Die Pikler-Pädagogik ist eine von der Kinderärztin Emmi Pikler entwickelte Form der Kindererziehung, insbesondere der Säuglings- und Kleinkindpflege. Die Pikler-Pädagogik ist im Wesentlichen durch drei Merkmale gekennzeichnet: beziehungsvolle Pflege, autonome Entwicklung der Bewegung und freies Spiel.
Eltern und Erzieher müssen bei diesem Ansatz viel Zeit und Geduld aufbringen, wobei es besonders in den ersten Monaten und Jahren des Lebens gilt, das Kind zu behüten, um ihm die Möglichkeit zu geben, sich selbst frei entfalten zu können. Dabei sollte man alle Einflüsse des Tages auf das Kind einwirken lassen, vor allem bei Ritualen wie dem Baden oder dem Füttern. Durch einen innigen Kontakt und die aktive Mithilfe des Kindes verstärkt sich das Vertrauen des Kindes und die Entwicklung wird positiv beeinflusst. Besonders wichtig sind eindeutige Bezugspersonen, die viel Zeit für das Kind haben, wobei dies neben Eltern auch Großeltern oder Erzieher sein können, wobei es aber nicht zu einem ständigen Wechsel kommen sollte. Pikler ging davon aus, dass bereits die Säuglingspflege ein zentraler Abschnitt der Erziehung ist, wobei das Kind wesentliche soziale Erfahrungen macht, wenn das Baby gefüttert, gebadet, gewickelt oder an- und ausgezogen wird. Jede Interaktion mit dem Kind sollte dabei von einer intensiven verbalen und körpersprachlichen Kommunikation und Aufmerksamkeit geprägt sein. Ein wesentlicher Punkt ist dabei aber immer der Respekt vor der Eigeninitiative des Kindes zur Unterstützung seiner Selbstständigkeit.
Einige zentrale Leitlinien für die Interaktion mit dem Kind:
- Sprechen Sie bei allem, was Sie tun, mit Ihrem Kind: Halten Sie Blickkontakt. Erklären Sie ihm, was als Nächstes kommt und zeigen Sie ihm jeden Gegenstand, den Sie verwenden.

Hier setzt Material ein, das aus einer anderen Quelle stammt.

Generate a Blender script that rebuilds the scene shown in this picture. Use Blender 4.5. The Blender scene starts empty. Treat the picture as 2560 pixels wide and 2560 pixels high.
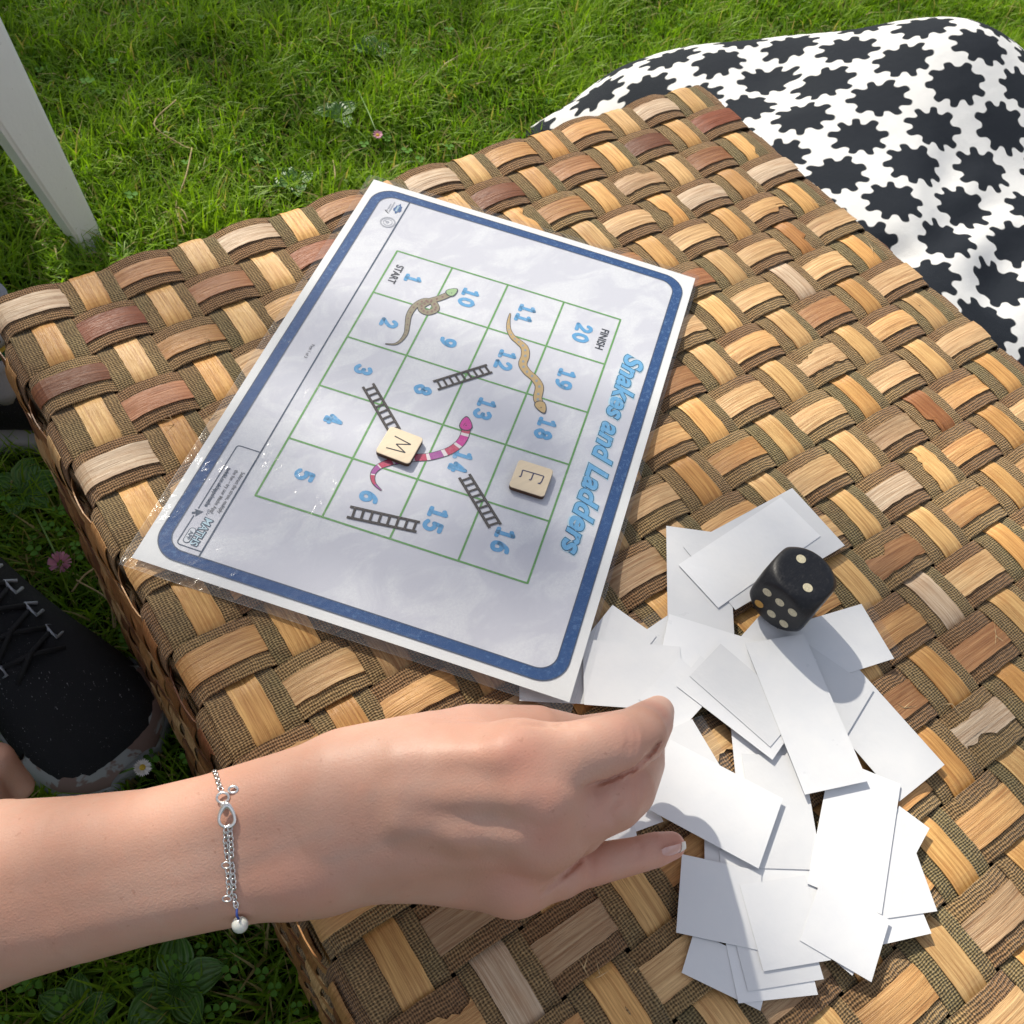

- Warten Sie, bis Ihr Kind bereit ist, mitzumachen. Schon wenige Wochen alte Babys sind zu kooperativem Verhalten fähig und sie zeigen dies mit Blicken, Gesten und Bewegungen. Lassen Sie Ihrem Kind das Erfolgserlebnis, dass es mithelfen konnte. Aus Freude über die gelungene Zusammenarbeit wird Ihr Kind beim nächsten Mal wieder gerne mithelfen.
- Lassen Sie sich Zeit und seien Sie aufmerksam. Vermeiden Sie im Umgang mit Ihrem Kind alle Eile und Hektik. Es darf und soll sich als Mittelpunkt der Welt erleben. Wenn Ihr Kind beim Füttern, Wickeln, Anziehen etc. Ihre volle liebevolle Aufmerksamkeit bekommt, signalisieren Sie, dass es jetzt am wichtigsten ist und es muss nicht den ganzen Tag um Aufmerksamkeit und Zuwendung kämpfen.
- Schaffen Sie Sicherheit durch bekannte Abläufe. Achten Sie darauf, dass Sie bei der Pflege Ihres Kindes möglichst immer in der gleichen Reihenfolge vorgehen. Auch ein klarer räumlicher und zeitlicher Rahmen gibt Ihrem Kind Orientierung. Schaffen Sie also Rituale.
Zur Person: Emmi Pikler (1902 – 1984) wurde in Wien geboren und lebte lange Zeit in Budapest. Sie war Kinderärztin und entwickelte eine liebevolle und von Achtsamkeit geprägte Kleinkindpädagogik, bei der sie mit Elfriede Hengstenberg zusammenarbeitete und schnell merkte, dass der damalige Umgang mit Kindern nicht ideal war. Beide sahen das Bedürfnis nach Selbstständigkeit als wesentliches Merkmal kindlicher Entwicklung, die die Grundlage für eine gesunde Entfaltung der Persönlichkeit bilden sollte: Achtung vor der Eigeninitiative des Kindes.